The Girl On The Train 2016 review. Directed by Tate Taylor.Distribution by Entertainment One. Certificate 15, running time 112minutes.



The Girl On The Train or otherwise should be called the 'wino on the train' who usually smells like piss and vodka, and offering blow jobs for £ 20.00 well that is the type of woman I have seen on trains around Birmingham. A film that just seems so pointless and lifeless, about a woman who is hell bent on destroying her liver, whilst feeling sorry for her self from losing everything to alcohol.
Quite simply no matter how strong a performance Emily Blunt's delivers, it is not enough to make a great movie, you need to empathise with a character, you need to feel for them, well no matter how good Blunt plays the titlular Rachael Watson the character has no redeeming qualities to even be bothered about, and the reason why it is so hard to get into firstly the characters mindset, and secondly to even care about what she thought she saw in a drunken stupor.

A film that is dark, depressive in washed out colours of green and grey and as boring as the Character Rachael. The book according to my wife was amazing, I never read It, so was looking forward to a great thriller.

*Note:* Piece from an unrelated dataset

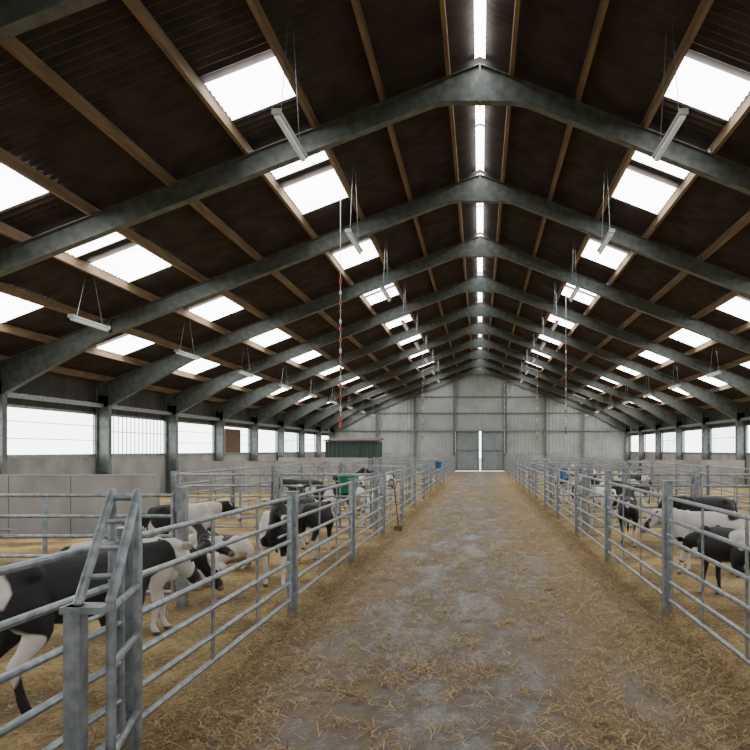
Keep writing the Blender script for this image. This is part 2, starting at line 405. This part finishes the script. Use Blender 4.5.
# ---------------------------------------------------------------- small things
mb=MB(); x0,x1,y0,y1=-9.9,-6.6,46,48.6
for (a,b_) in (((x0,y0),(x1,y0)),((x0,y1),(x1,y1))):
    n=24; vs=[];fs=[]
    for i in range(n+1):
        x=a[0]+(b_[0]-a[0])*i/n; vs+=[(x,a[1]+(.03 if i%2 else 0),0),(x,a[1]+(.03 if i%2 else 0),2.25)]
    for i in range(n): fs.append((2*i,2*i+2,2*i+3,2*i+1))
    mb.add(vs,fs,'green')
mb.box((x0,y0,0),(x0+.05,y1,2.25),'green'); mb.box((x1-.05,y0,0),(x1,y1,2.25),'green')
mb.add([(x0-.1,y0-.15,2.25),(x1+.1,y0-.15,2.25),(x1+.1,y1+.1,2.42),(x0-.1,y1+.1,2.42),(x0-.1,y0-.15,2.32),(x1+.1,y0-.15,2.32),(x1+.1,y1+.1,2.5),(x0-.1,y1+.1,2.5)],[(0,3,2,1),(4,5,6,7),(0,1,5,4),(1,2,6,5),(2,3,7,6),(3,0,4,7)],'rust')
mb.box((-8.6,y0-.04,.05),(-7.7,y0-.01,1.9),'green')
mb.obj('green_feed_shed')
def trough(x,y,z,k,name,w=.42):
    mb=MB()
    n=20; vs=[];fs=[]
    prof=[(0.0,0.0),(.75,0.0),(1.0,.26),(1.08,.26),(1.08,.28),(.96,.28),(.72,.03),(0,.03)]
    for r_,z_ in prof:
        for i in range(n):
            th=2*math.pi*i/n; sx=(abs(math.cos(th))**.6)*math.copysign(1,math.cos(th)); sy=(abs(math.sin(th))**.6)*math.copysign(1,math.sin(th))
            vs.append((r_*.15*sx,r_*w/2*sy,z_))
    for j in range(len(prof)-1):
        for i in range(n): fs.append((j*n+i,j*n+(i+1)%n,(j+1)*n+(i+1)%n,(j+1)*n+i))
    mb.add(vs,fs,k)
    xs=-1 if abs(x)<1.9 and x<0 or x>1.9 else 1
    for yy in (-w*.3,w*.3): mb.tube((xs*.15,yy,.27),(xs*.18,yy,.29),.008,'galv',6)
    mb.obj(name,(x,y,z))
trough(-2.10,11.5,1.02,'gplastic','green_feed_trough',.55)
trough(2.10,18.6,.95,'bplastic','blue_feed_bucket',.3)
trough(-1.70,29.5,.95,'bplastic','blue_feed_bucket',.5)
mb=MB(); mb.tube((-1.70,15.0,.12),(-1.84,15.2,1.2),.013,'brown',8)
mb.box((-1.77,14.87,.06),(-1.63,15.13,.12),'brown')
for i in range(60):
    x=-1.76+.12*(i%6)/5; y=14.89+.22*(i//6)/9; mb.tube((x,y,.01),(x,y,.07),.006,'rust',4)
mb.obj('yard_broom')
# ---------------------------------------------------------------- calves
def loft(mb,secs,k='white',n=16,side=Vector((0,1,0))):
    pts=[Vector(s[0]) for s in secs]; vs=[];fs=[]
    def ring(p,t,ra,rb):
        sd=(side-side.dot(t)*t)
        sd=sd.normalized() if sd.length>1e-3 else t.orthogonal().normalized()
        up=t.cross(sd)
        for i in range(n):
            a=2*math.pi*i/n; vs.append(p+ra*math.cos(a)*sd+rb*math.sin(a)*up)
    L=[]
    m_=len(secs)
    for i in range(m_-1):
        for j in range(4):
            t=j/4
            def cr(f):
                p0,p1,p2,p3=f(max(i-1,0)),f(i),f(i+1),f(min(i+2,m_-1))
                return .5*((2*p1)+(p2-p0)*t+(2*p0-5*p1+4*p2-p3)*t*t+(3*p1-p0-3*p2+p3)*t**3)
            L.append((cr(lambda q:pts[q]),cr(lambda q:secs[q][1]),cr(lambda q:secs[q][2])))
    L.append((pts[-1],secs[-1][1],secs[-1][2]))
    T=[(L[min(i+1,len(L)-1)][0]-L[max(i-1,0)][0]).normalized() for i in range(len(L))]
    p,ra,rb=L[0]; ring(p-T[0]*ra*.5,T[0],ra*.55,rb*.55)
    for (p,ra,rb),t in zip(L,T): ring(p,t,ra,rb)
    p,ra,rb=L[-1]; ring(p+T[-1]*ra*.5,T[-1],ra*.55,rb*.55)
    R=len(vs)//n
    for j in range(R-1):
        for i in range(n): fs.append((j*n+i,j*n+(i+1)%n,(j+1)*n+(i+1)%n,(j+1)*n+i))
    fs.append(tuple(range(n-1,-1,-1))); fs.append(tuple(range((R-1)*n,R*n)))
    mb.add(vs,fs,k)
def calfmesh(pose,nyaw=0.0,step=0.0,voxel=.016):
    mb=MB(); ly=pose=='lying'; dz=-.50 if ly else 0
    loft(mb,[((-.56,0,.90+dz),.07,.08),((-.50,0,.88+dz),.14,.15),((-.36,0,.85+dz),.18,.20),((-.12,0,.81+dz),.215,.235),((.12,0,.795+dz),.215,.25),((.32,0,.80+dz),.175,.245),((.46,0,.83+dz),.13,.19),((.54,0,.86+dz),.085,.12)],n=24)
    for s in (-1,1):
        mb.ell((-.36,s*.12,.96+dz),(.085,.06,.07),'white'); mb.ell((.33,s*.115,.89+dz),(.11,.07,.17),'white')
    mb.ell((.44,0,.67+dz),(.12,.09,.11),'white')
    mb.ell((-.02,0,1.0+dz),(.42,.035,.055),'white')
    if pose=='down': nb,ne,md=Vector((.46,0,.86)),Vector((.84,0,.76)),Vector((.45,0,-.89))
    elif pose=='low': nb,ne,md=Vector((.46,0,.90)),Vector((.82,0,.98)),Vector((.62,0,-.78))
    elif ly: nb,ne,md=Vector((.44,0,.90+dz)),Vector((.68,0,1.16+dz)),Vector((.90,0,-.42))
    else: nb,ne,md=Vector((.44,0,.92)),Vector((.70,0,1.18)),Vector((.86,0,-.5))
    R=Matrix.Rotation(nyaw,3,'Z')
    def tr(p,k=1.0):
        q=nb+Matrix.Rotation(nyaw*k*.6,3,'Z')@(p-nb); return q
    neT=tr(ne); md=R@md; md.normalize(); sd=R@Vector((0,1,0))
    mid=nb.lerp(neT,.5)
    loft(mb,[(nb-Vector((.10,0,.06)),.12,.19),(nb,.105,.175),(mid,.078,.13),(neT,.07,.10),(neT+md*.06,.065,.08)],side=sd)
    h=neT-md*.02
    loft(mb,[(h,.07,.075),(h+md*.07,.088,.095),(h+md*.15,.082,.09),(h+md*.23,.060,.072),(h+md*.31,.050,.056),(h+md*.37,.056,.052),(h+md*.395,.045,.04)],side=sd)
    up=md.cross(sd); up=-up if up.z<0 else up
    mb.ell(h+md*.06+up*.06,(.06,.06,.05),'white')
    for s in (-1,1): mb.ell(h+md*.16+sd*s*.062+up*.035,(.035,.03,.028),'white')
    st=step
    for s in (-1,1):
        if ly:
            loft(mb,[((.36,s*.13,.30),.08,.12),((.42,s*.19,.16),.06,.07),((.62,s*.19,.07),.045,.045),((.42,s*.17,.045),.033,.033),((.34,s*.17,.04),.04,.035)])
            loft(mb,[((-.40,s*.13,.34),.12,.16),((-.22,s*.21,.22),.09,.12),((-.08,s*.26,.12),.06,.07),((-.38,s*.27,.06),.045,.045),((-.14,s*.29,.045),.032,.032),((-.06,s*.29,.04),.04,.035)])
        else:
            a=st*s
            loft(mb,[((.35,s*.12,.80),.075,.13),((.36,s*.13,.66),.07,.105),((.33,s*.125,.52),.052,.066),((.35+a*.4,s*.12,.35),.036,.040),((.355+a*.6,s*.12,.29),.038,.041),((.35+a*.8,s*.12,.16),.026,.028),((.355+a,s*.12,.10),.033,.035),((.385+a,s*.12,.045),.033,.037),((.395+a,s*.12,.02),.039,.045)])
            loft(mb,[((-.40,s*.10,.86),.09,.17),((-.38,s*.13,.72),.09,.16),((-.33,s*.14,.58),.068,.105),((-.42-a*.3,s*.13,.45),.042,.06),((-.50-a*.6,s*.12,.365),.036,.048),((-.49-a*.8,s*.12,.25),.027,.031),((-.47-a,s*.12,.12),.033,.035),((-.44-a,s*.12,.05),.033,.037),((-.43-a,s*.12,.02),.039,.045)])
    if ly: loft(mb,[((-.54,0,.44),.03,.03),((-.62,.03,.30),.02,.02),((-.62,.08,.12),.02,.02),((-.58,.14,.05),.03,.03)],n=8)
    else: loft(mb,[((-.52,0,.98),.035,.035),((-.60,.01,.90),.022,.022),((-.61,.02,.65),.018,.018),((-.59,.02,.50),.026,.026),((-.59,.02,.36),.022,.022)],n=8)
    me=mb.mesh('tmp'); o=bpy.data.objects.new('tmp',me); C.objects.link(o)
    r_=o.modifiers.new('r','REMESH'); r_.mode='VOXEL'; r_.voxel_size=voxel
    s_=o.modifiers.new('s','SMOOTH'); s_.factor=.5; s_.iterations=4
    dg=bpy.context.evaluated_depsgraph_get(); dg.update()
    ev=bpy.data.meshes.new_from_object(o.evaluated_get(dg)); bpy.data.objects.remove(o)
    ex=MB()
    for s in (-1,1):
        base=h+md*.035+sd*s*.07+up*.045
        dirv=(sd*s*.88+Vector((0,0,.05))-md*.3).normalized(); w=md.cross(dirv).normalized(); u=w.cross(dirv)
        rot=Matrix((dirv,u,w)).transposed()
        ex.ell(base+dirv*.07,(.085,.042,.014),'white',rot)
        ex.ell(h+md*.165+sd*s*.078+up*.035,(.018,.017,.018),'eye')
        ex.ell(h+md*.40+sd*s*.028+up*.012,(.012,.010,.010),'black')
    return ev,ex,(h,md)
cache={}
cid=[0]
def calf(pose,x,y,head,seed,thr,sc=1.0,nyaw=0,step=.06,voxel=.02,z=.05,scale=1.5):
    key=(pose,nyaw,step,voxel)
    if key not in cache: cache[key]=calfmesh(*key)
    ev,ex,(h,md)=cache[key]
    cid[0]+=1
    ct=coat('calf_coat_%d'%cid[0],seed,thr,scale)
    mb=MB(); n=len(ev.vertices)
    co=np.empty(n*3); ev.vertices.foreach_get('co',co); co=co.reshape(-1,3)
    mb.mats=[ct,'nose','hoof','eye','black']
    mb.v=[tuple(c) for c in co]
    for p in ev.polygons:
        vv=tuple(p.vertices); c=Vector(p.center); k=0
        if (c-h).dot(md)>.355 and (c-h).length<.6: k=1
        elif c.z<.05 and pose!='lying': k=2
        mb.f.append(vv); mb.mi.append(k)
    off=len(mb.v); mb.v+=ex.v
    for f,mi in zip(ex.f,ex.mi):
        mb.f.append(tuple(off+a for a in f)); mm=ex.mats[mi]; mb.mi.append({'white':0,'eye':3,'black':4}[mm])
    o=mb.obj('holstein_calf',(x,y,z),(0,0,math.radians(head)),smooth=True); o.scale=(sc,)*3
    return o
calf('low',-2.68,4.75,60,1.3,.57,.92,0,.06,.014)
calf('down',-3.15,6.35,22,5.1,.42,.82,.3,.05,.016)
calf('up',-2.55,8.95,-75,2.2,.52,.85,.35,.07,.016)
calf('lying',-3.7,8.7,-20,3.1,.55,.85)
calf('lying',-3.6,10.1,150,3.4,.50,.85)
calf('up',-3.0,12.3,115,4.4,.5,.82,-.3,.05)
calf('low',-2.5,11.0,80,6.1,.54,.82)
calf('lying',-4.9,11.8,200,7.3,.56,.85)
calf('low',-4.5,10.9,30,7.7,.54,.8)
calf('lying',-5.2,6.6,10,7.9,.53,.85)
calf('up',-2.6,15.4,95,8.7,.54,.82,-.3,.05)
calf('up',-3.3,16.9,30,8.2,.53,.82,.35,.07,.02)
calf('low',-4.6,19,170,9.2,.57,.82)
calf('lying',-3.0,18.6,60,9.8,.5,.85)
calf('low',-2.9,23.2,100,10.2,.5,.82)
calf('up',-4.6,25,20,11.2,.55,.82)
calf('low',3.00,9.5,158,12.4,.40,.80,.3,.05,.016)
calf('down',2.72,7.9,114,13.3,.60,.76,0,.05,.016)
calf('lying',3.5,6.6,160,13.9,.55,.85,0,0.0,.016)
calf('low',3.9,12.4,170,14.5,.57,.8)
calf('lying',4.9,12.9,190,15.5,.54,.85)
calf('up',2.55,12.4,80,15.9,.56,.8,-.3,.05)
calf('low',2.7,15.6,100,16.1,.47,.8)
calf('lying',3.7,10.9,150,17.3,.5,.85)
calf('lying',4.4,16.2,20,17.9,.57,.85)
calf('low',3.6,17.4,165,16.6,.55,.8)
calf('up',3.4,19.4,185,18.2,.57,.8)
calf('up',2.5,18.2,90,18.8,.52,.8,-.3,.05)
calf('low',4.6,22.4,20,19.2,.53,.82)
calf('low',2.6,22.4,85,19.6,.55,.82)
calf('low',2.9,26,80,20.2,.55,.82)
calf('up',4.4,30,200,21.2,.55,.82)
# ---------------------------------------------------------------- camera & world
cam=bpy.data.cameras.new('camera'); co=bpy.data.objects.new('camera',cam); C.objects.link(co)
co.location=(0,0,1.7); co.rotation_euler=(math.pi/2,0,0); cam.sensor_width=36; cam.lens=34.56
cam.shift_x=-105/750; cam.shift_y=75/750; cam.clip_end=500
bpy.context.scene.camera=co
w=bpy.data.worlds.new('overcast_sky'); bpy.context.scene.world=w; w.use_nodes=True; nt=w.node_tree
bg=nt.nodes['Background']; bg.inputs[0].default_value=(.95,.975,1.0,1); bg.inputs[1].default_value=7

This film is not It, unlike novels that worked on celluloid such as A Walk Amongst The Tombstones and Gone Girl, The Girl On The Train is lifeless just like the character Megan, I spotted the twist early on. If you are a movie lover like myself you will see it too. The film though is just so slow, boring, in washed out colours obviously to show Rachaels alcoholism, that never lifts or changes pace, a film like a hangover you say will never happen again, but unlike a hangover and alcohol you know you'll be having more next week, you certainly will not be wanting more of this movie next week, or any week in fact.
A film that even Emily Blunt' s great performance cannot save.